I traveled with Tul Devi, a guide/porter from Three Sisters, a trekking company with almost all women guides and porters. I would highly recommend them, especially for any solo female travelers. It provided a very different perspective from the 20-something guys who you usually get on a trip like this, and I never once got asked if I have a boyfriend. For the first few days it was just the two of us - we ran into a few people on the trail, but we were the only ones in our tea houses the first couple of nights.
Tea houses. Lest you think I am more hard-core than I am, I should clarify that trekking in Nepal is not exactly a wilderness experience. Guesthouse/restaurants litter the trail - we never hiked more than a few kilometers without seeing one. All offered very cheap beds (around $1.50) as long as you ate in their restaurant, which I was always happy to do. The luxuriousness varied depending on how remote we were, but I had more nights with hot water (usually solar) and electricity than without. And they all offered things like beer and Pringles, but they had a very understandable "we carried this up the mountain on our backs" surcharge, so I stuck to the dal bhat, a refillable plate of some combination of rice, lentils, and vegetables for around $4.

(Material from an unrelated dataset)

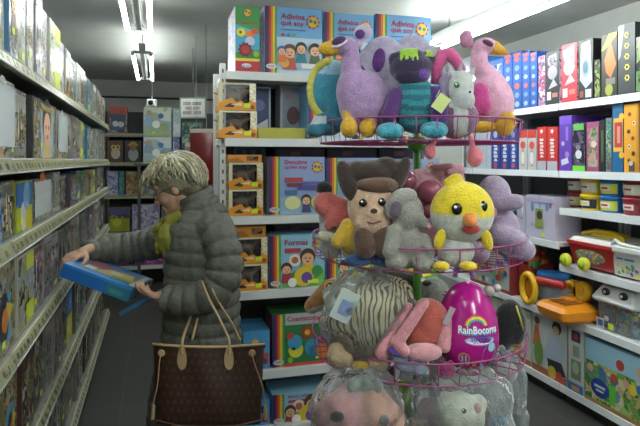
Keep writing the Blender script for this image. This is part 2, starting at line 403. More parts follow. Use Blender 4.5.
ROWS = [
 [(-24, 'white'), (-12, 'lilac'), (0, 'silver'), (10, 'grey'), (17, 'white'), (26, 'cartoon'), (34, 'white'), (41, 'white'), (48, 'lilac'), (54, 'lilac'), (64, 'lime'), (70, 'white'), (75, 'orange'), (82, 'navy'), (90, 'white'), (96, 'blue'), (99, 'white'), (102, 'grey'), (104.5, 'orange'), (107, 'grey')],
 [(-24, 'grey'), (-1, 'dark'), (24, 'silver'), (37, 'grey'), (60, 'girl'), (70, 'silver'), (76, 'grey'), (82, 'rosy'), (87, 'lime'), (90, 'grey'), (94, 'blue'), (98, 'orange'), (101, 'white'), (104, 'grey'), (107, 'rosy')],
 [(-22, 'plum'), (12, 'blue'), (25, 'dark'), (41, 'bird'), (58, 'ball'), (66, 'grey'), (73, 'plum'), (80, 'plum'), (84.5, 'blue'), (88, 'green'), (92, 'rosy'), (96, 'tan'), (99, 'lime'), (102, 'grey'), (105, 'orange'), (107, 'plum')],
 [(-22, 'orange'), (-1, 'grey'), (24, 'tan'), (40, 'lime'), (50, 'rosy'), (58, 'lilac'), (64, 'white'), (71, 'grey'), (76, 'rosy'), (81, 'orange'), (85, 'white'), (89, 'grey'), (93, 'teal'), (97, 'rosy'), (100, 'white'), (103, 'grey'), (107, 'dark')],
 [(-22, 'dark'), (0, 'red'), (14, 'dark'), (28, 'tan'), (40, 'red'), (50, 'dark'), (58, 'grey'), (66, 'rosy'), (72, 'dark'), (78, 'bird'), (83, 'grey'), (87, 'dark'), (91, 'teal'), (95, 'red'), (99, 'grey'), (103, 'dark'), (107, 'rosy')],
 [(35, 'dark'), (45, 'plum'), (54, 'rosy'), (62, 'teal'), (68, 'grey'), (74, 'dark'), (79, 'orange'), (84, 'grey'), (88, 'teal'), (92, 'dark'), (96, 'plum'), (100, 'grey'), (103, 'tan'), (107, 'dark')],
]
RN = ['top', 'second', 'third', 'fourth', 'fifth', 'bottom']
ORD = ['first', 'second', 'third', 'fourth', 'fifth', 'sixth', 'seventh', 'eighth', 'ninth', 'tenth', 'eleventh', 'twelfth', 'thirteenth', 'fourteenth', 'fifteenth', 'sixteenth', 'seventeenth', 'eighteenth', 'nineteenth', 'twentieth', 'twenty-first']
def yl(u): return (249.0/(155-u)+.116)/.961
rnd = random.Random(7)
TOPH = {0: [.33, .28, .27, .42, .36, .46, .40, .38, .34, .31, .30, .27, .26, .26, .27, .25, .25, .24, .24, .23]}
for r, row in enumerate(ROWS):
    z0 = SHZ[r]+.001; clearz = (SHZ[r-1]-.05-SHZ[r]) if r else .4
    edges = [yl(u) for u, _ in row]; ystart = edges[0]-.24
    for i, (u, k) in enumerate(row):
        ya = ystart if i == 0 else edges[i-1]; yb = edges[i]; wd = yb-ya-.008
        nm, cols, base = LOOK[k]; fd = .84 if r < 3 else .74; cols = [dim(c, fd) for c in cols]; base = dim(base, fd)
        h = TOPH[0][i] if r == 0 else clearz*rnd.uniform(.86, .975)
        if r == 0: h = min(h, CEIL-.12-z0, .52); 
        if r == 0 and i > 1: h = min(h, .50)
        d = rnd.uniform(.24, .34); xf = -.436-rnd.uniform(0, .022)
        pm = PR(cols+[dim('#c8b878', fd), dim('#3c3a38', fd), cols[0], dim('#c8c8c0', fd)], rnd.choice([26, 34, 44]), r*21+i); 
        def deco(fc, k=k, cols=cols, pm=pm, base=base, r=r, i=i):
            f = fc['front']; q = random.Random(r*100+i)
            f.rect(.04, .03, .96, .97, pm)
            if k == 'silver':
                f.rect(.1, .2, .9, .92, M('#8b8e90')); f.disc(.5, .58, .3, M('#d9dcda', 'plastic'), .42); f.rect(.08, .03, .5, .17, M('#b08d6c')); f.rect(.86, .1, .93, .25, M('#c7d63a'))
            elif k == 'girl':
                f.rect(.3, .05, .85, .95, M('#8fa3b5')); f.kid(.56, .56, .17, '#c9b070', '#2c2430'); f.rect(.3, .84, .85, .92, M('#a08a3c'))
            elif k == 'cartoon':
                f.rect(.1, .5, .9, .95, M('#5b93ba')); f.kid(.5, .42, .3, '#6a4a3a', '#7c4630'); f.rect(.1, .86, .9, .92, M('#8a3b3b'))
            elif k == 'bird':
                f.rect(.04, .03, .96, .48, M('#a3ad22')); f.rect(.04, .5, .96, .97, M('#2b5f9c')); f.disc(.45, .3, .2, M('#c4c4b2')); f.disc(.75, .2, .2, M('#b9ae18')); f.disc(.6, .7, .2, M('#6f93b8'))
            elif k == 'ball':
                f.rect(.1, .05, .9, .95, M('#5b5b52')); f.disc(.5, .74, .2, M('#b8652f', 'plastic')); f.poly([(.2, .06), (.85, .06), (.6, .6), (.3, .62)], PR(['#8f9a7c', '#b0b09c', '#6f7d5c'], 40, 3))
            elif k == 'blue' :
                f.rect(.12, .1, .8, .95, PR(['#c4c9c9', '#8a6d58', '#5c86a8', '#4f9a4c'], 20, i)); f.rect(.35, .12, .7, .3, M('#8bb13c'))
            elif k == 'tan' and i < 5:
                f.rect(.22, .1, .78, .62, M('#4f87a8')); f.disc(.5, .38, .2, M('#2d3038'), .26); f.poly([(.55, .2), (.85, .45), (.6, .55)], M('#b4a436')); f.disc(.52, .36, .12, M('#b8702f'))
            elif k == 'lime':
                f.rect(.5, .05, .98, .3, M('#b8c63a')); f.rect(.5, .75, .98, .97, M('#b8c63a'))
            else:
                a = q.uniform(.08, .3); f.rect(.08, .97-a, .92, .94, M(cols[q.randrange(len(cols))]))
                f.disc(q.uniform(.35, .65), q.uniform(.35, .55), q.uniform(.16, .28), PR([dim(c, fd*.95) for c in q.choice([['#a89a70', '#c2b48c', '#7a5a48'], ['#a0a29c', '#b7b9b4', '#6a7c9a'], ['#7a5a48', '#94774c', '#4a3a34'], ['#6a7c9a', '#4a5c7a', '#a8b0b8']])], 38, i+3))
                f.rect(.1, .06, q.uniform(.4, .9), .16, M(cols[q.randrange(len(cols))]))
                for k_ in range(5): x_ = q.uniform(.08, .8); y_ = q.uniform(.12, .8); f.rect(x_, y_, x_+q.uniform(.05, .16), y_+q.uniform(.03, .12), M(dim(q.choice(['#c8b458', '#a8443c', '#4a6a9c', '#d0d0c8', '#3c3a40', '#6c8a5c']), fd)))
                if q.random() < .5: f.rect(.3, .3, .34, .8, M('#d0d2cc'))
        st = (rnd.uniform(-.3, .3), rnd.uniform(.1, .25), rnd.choice(['#d4e23c', '#c9d94a', '#e0d63a'])) if rnd.random() < .5 and wd > .08 else None
        lab = nm+', '+ORD[i]+' from near end, left '+RN[r]+' shelf'
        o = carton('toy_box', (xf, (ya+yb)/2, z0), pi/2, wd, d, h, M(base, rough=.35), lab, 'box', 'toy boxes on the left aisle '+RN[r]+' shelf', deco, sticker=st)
        if k in ('silver', 'ball'):
            b = MB(); b.box((0, -.006, h*.55), (wd*.86, .004, h*.78), clear(alpha=.12)); b.build('window', o)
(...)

Because the monsoon is due to start any day now, it's the tourist off-season here, so the trek was rather quiet. I had to ration my 300-page book over six nights, so I spent a lot of time poring over my Nepali phrase book and getting my guide to to teach me a few words. I think the first word she taught me was "up" and it took me until the last day for her to teach me the word for "flat," which of course I don't remember because I never had the opportunity to use it.